Written problem:
Go through the records and copy each line where the word "this" occurs.

Supplied records:
^^^^^^^^
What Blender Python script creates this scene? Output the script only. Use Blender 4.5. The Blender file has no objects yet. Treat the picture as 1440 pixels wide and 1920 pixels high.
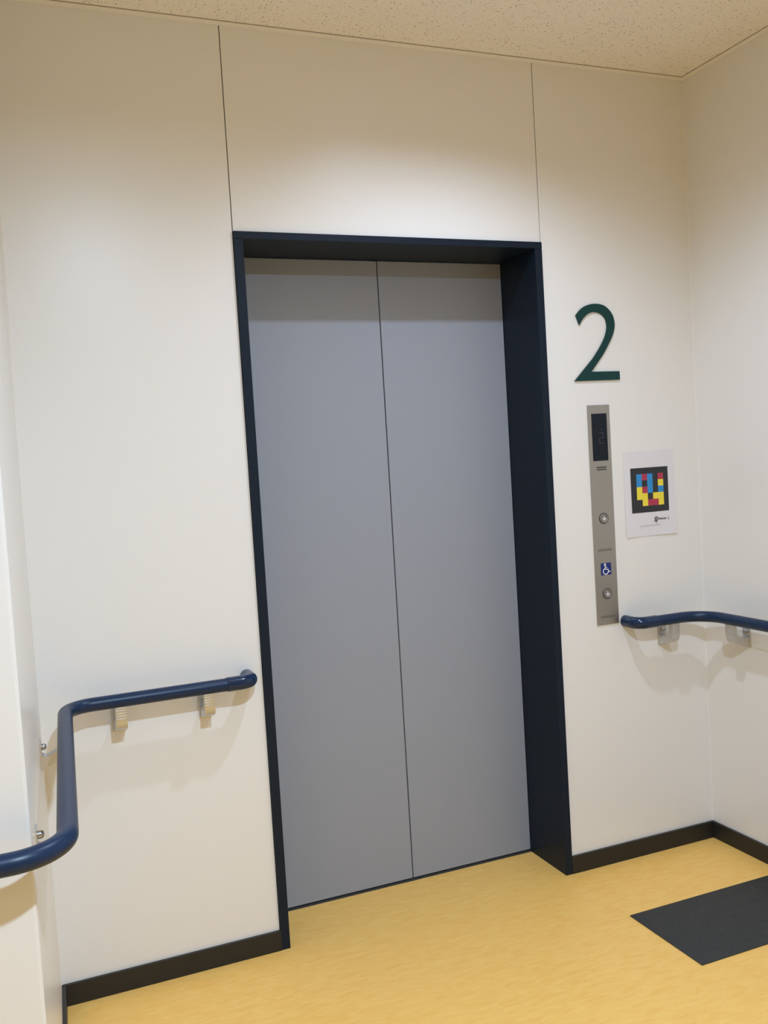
^^^^^^^^
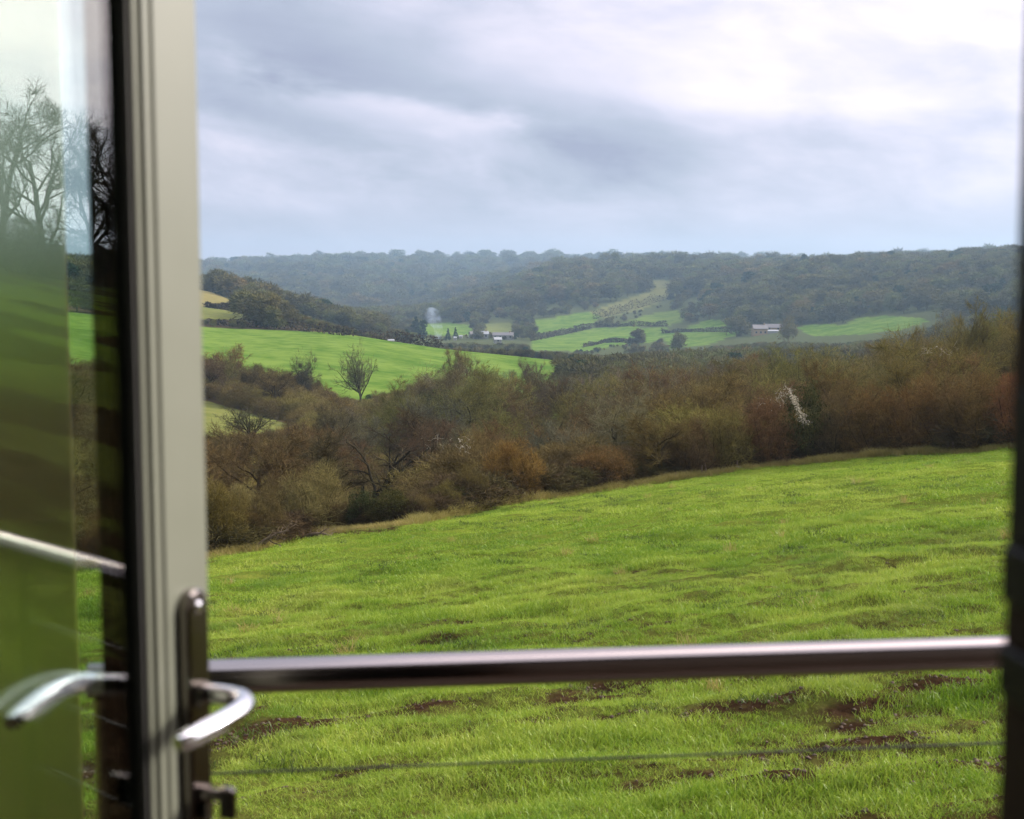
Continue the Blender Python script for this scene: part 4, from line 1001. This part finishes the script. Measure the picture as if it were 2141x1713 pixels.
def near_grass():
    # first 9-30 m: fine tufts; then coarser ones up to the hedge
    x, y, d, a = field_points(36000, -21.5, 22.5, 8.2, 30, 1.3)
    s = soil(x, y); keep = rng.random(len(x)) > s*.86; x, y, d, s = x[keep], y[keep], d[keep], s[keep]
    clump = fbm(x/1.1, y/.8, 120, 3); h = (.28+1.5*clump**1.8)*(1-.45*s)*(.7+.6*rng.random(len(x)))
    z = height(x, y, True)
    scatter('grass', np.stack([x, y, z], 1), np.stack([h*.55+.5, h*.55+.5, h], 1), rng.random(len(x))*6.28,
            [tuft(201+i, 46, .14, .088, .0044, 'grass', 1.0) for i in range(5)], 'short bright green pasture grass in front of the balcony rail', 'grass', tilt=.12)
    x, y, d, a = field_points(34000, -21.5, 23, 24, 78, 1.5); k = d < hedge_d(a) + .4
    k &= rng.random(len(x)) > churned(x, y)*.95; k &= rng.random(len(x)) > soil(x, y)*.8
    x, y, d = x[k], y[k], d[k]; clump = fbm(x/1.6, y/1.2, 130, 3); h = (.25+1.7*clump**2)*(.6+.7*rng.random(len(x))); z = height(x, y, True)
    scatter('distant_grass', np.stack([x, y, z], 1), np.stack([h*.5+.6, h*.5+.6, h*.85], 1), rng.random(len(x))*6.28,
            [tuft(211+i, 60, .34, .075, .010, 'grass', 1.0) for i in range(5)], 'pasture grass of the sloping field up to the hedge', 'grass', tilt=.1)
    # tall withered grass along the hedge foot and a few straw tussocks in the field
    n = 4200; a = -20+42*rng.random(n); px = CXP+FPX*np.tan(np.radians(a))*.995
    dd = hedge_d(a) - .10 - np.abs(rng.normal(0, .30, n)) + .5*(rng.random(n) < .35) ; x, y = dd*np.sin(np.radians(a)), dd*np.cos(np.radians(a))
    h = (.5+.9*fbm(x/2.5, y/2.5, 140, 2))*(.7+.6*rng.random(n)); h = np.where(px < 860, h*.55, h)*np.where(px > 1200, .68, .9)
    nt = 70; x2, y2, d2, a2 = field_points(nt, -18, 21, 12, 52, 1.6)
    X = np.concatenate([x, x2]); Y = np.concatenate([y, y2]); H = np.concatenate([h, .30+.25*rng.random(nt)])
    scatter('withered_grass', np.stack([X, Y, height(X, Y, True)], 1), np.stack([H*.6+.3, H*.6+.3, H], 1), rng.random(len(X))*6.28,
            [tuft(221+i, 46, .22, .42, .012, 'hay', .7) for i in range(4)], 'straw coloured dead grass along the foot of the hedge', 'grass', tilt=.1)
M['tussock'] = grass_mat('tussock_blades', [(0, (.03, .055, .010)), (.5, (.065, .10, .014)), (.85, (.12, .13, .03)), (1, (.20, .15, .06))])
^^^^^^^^
Task answer:
What Blender Python script creates this scene? Output the script only. Use Blender 4.5. The Blender file has no objects yet. Treat the picture as 1440 pixels wide and 1920 pixels high.
Continue the Blender Python script for this scene: part 4, from line 1001. This part finishes the script. Measure the picture as if it were 2141x1713 pixels.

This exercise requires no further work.